--- start ---

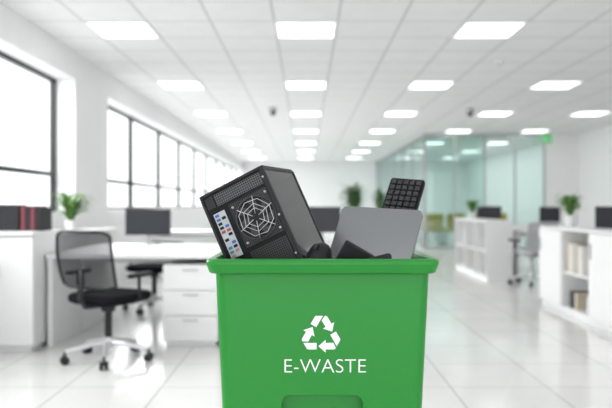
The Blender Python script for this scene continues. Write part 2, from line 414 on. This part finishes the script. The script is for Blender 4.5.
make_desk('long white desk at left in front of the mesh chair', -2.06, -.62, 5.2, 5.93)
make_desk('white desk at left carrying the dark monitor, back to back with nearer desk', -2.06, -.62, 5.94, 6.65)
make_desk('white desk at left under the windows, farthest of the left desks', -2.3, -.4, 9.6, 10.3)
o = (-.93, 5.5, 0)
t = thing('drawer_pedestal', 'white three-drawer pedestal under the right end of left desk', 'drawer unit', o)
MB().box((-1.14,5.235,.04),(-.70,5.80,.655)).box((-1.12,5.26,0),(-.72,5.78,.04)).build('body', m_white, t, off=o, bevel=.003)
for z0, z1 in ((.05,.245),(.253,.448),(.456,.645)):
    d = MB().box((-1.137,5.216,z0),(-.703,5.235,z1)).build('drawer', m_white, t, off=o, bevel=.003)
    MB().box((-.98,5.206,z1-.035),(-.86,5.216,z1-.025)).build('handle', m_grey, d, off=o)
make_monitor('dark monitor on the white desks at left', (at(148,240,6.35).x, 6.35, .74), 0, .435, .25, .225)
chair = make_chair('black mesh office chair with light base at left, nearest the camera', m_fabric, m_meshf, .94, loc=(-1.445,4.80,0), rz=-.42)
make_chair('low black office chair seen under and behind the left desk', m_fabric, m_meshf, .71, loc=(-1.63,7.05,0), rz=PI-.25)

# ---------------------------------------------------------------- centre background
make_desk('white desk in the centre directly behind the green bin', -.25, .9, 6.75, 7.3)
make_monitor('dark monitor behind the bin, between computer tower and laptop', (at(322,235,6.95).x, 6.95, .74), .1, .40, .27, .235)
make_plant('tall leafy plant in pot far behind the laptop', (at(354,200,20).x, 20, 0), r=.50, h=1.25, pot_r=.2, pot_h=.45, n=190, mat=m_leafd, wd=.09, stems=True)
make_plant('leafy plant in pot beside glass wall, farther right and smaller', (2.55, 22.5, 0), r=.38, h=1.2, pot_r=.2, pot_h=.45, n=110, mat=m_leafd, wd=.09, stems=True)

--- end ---
--- start ---

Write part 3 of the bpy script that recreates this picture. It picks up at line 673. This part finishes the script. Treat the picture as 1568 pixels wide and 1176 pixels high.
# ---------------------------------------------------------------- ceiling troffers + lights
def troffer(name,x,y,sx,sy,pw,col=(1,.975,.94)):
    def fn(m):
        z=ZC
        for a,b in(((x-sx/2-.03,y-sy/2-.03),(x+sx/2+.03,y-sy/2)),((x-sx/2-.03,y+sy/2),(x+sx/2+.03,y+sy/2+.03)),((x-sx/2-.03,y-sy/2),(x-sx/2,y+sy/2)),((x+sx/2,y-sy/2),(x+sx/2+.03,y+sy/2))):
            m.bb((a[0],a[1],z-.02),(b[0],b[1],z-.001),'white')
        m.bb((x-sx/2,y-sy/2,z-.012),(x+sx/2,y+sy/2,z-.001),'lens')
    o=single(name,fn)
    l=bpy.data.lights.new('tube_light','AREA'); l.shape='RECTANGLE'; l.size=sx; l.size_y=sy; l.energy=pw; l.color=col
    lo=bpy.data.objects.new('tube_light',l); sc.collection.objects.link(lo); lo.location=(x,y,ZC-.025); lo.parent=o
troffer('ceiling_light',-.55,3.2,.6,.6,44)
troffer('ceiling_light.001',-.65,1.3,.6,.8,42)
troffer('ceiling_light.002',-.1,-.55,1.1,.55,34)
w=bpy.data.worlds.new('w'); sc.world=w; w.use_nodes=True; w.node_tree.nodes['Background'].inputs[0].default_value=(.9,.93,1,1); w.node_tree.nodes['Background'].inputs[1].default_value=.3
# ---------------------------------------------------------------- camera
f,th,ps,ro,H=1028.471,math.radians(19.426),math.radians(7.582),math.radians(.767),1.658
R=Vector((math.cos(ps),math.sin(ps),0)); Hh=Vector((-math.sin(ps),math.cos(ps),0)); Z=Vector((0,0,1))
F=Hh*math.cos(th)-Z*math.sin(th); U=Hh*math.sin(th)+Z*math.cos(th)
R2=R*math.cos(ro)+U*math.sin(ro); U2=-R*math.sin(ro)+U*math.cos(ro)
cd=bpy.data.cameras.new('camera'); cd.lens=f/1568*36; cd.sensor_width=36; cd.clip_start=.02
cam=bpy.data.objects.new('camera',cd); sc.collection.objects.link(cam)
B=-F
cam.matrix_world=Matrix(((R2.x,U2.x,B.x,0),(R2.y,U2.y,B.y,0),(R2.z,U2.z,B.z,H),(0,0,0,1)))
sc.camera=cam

--- end ---

* _The request_:
Everything from the line that contains "The Blender Python" through the line that contains "make_chair('low black office" is to be transcribed exactly, and nothing outside that range.

* _Answer to the exercise_:
The Blender Python script for this scene continues. Write part 2, from line 414 on. This part finishes the script. The script is for Blender 4.5.
make_desk('long white desk at left in front of the mesh chair', -2.06, -.62, 5.2, 5.93)
make_desk('white desk at left carrying the dark monitor, back to back with nearer desk', -2.06, -.62, 5.94, 6.65)
make_desk('white desk at left under the windows, farthest of the left desks', -2.3, -.4, 9.6, 10.3)
o = (-.93, 5.5, 0)
t = thing('drawer_pedestal', 'white three-drawer pedestal under the right end of left desk', 'drawer unit', o)
MB().box((-1.14,5.235,.04),(-.70,5.80,.655)).box((-1.12,5.26,0),(-.72,5.78,.04)).build('body', m_white, t, off=o, bevel=.003)
for z0, z1 in ((.05,.245),(.253,.448),(.456,.645)):
    d = MB().box((-1.137,5.216,z0),(-.703,5.235,z1)).build('drawer', m_white, t, off=o, bevel=.003)
    MB().box((-.98,5.206,z1-.035),(-.86,5.216,z1-.025)).build('handle', m_grey, d, off=o)
make_monitor('dark monitor on the white desks at left', (at(148,240,6.35).x, 6.35, .74), 0, .435, .25, .225)
chair = make_chair('black mesh office chair with light base at left, nearest the camera', m_fabric, m_meshf, .94, loc=(-1.445,4.80,0), rz=-.42)
make_chair('low black office chair seen under and behind the left desk', m_fabric, m_meshf, .71, loc=(-1.63,7.05,0), rz=PI-.25)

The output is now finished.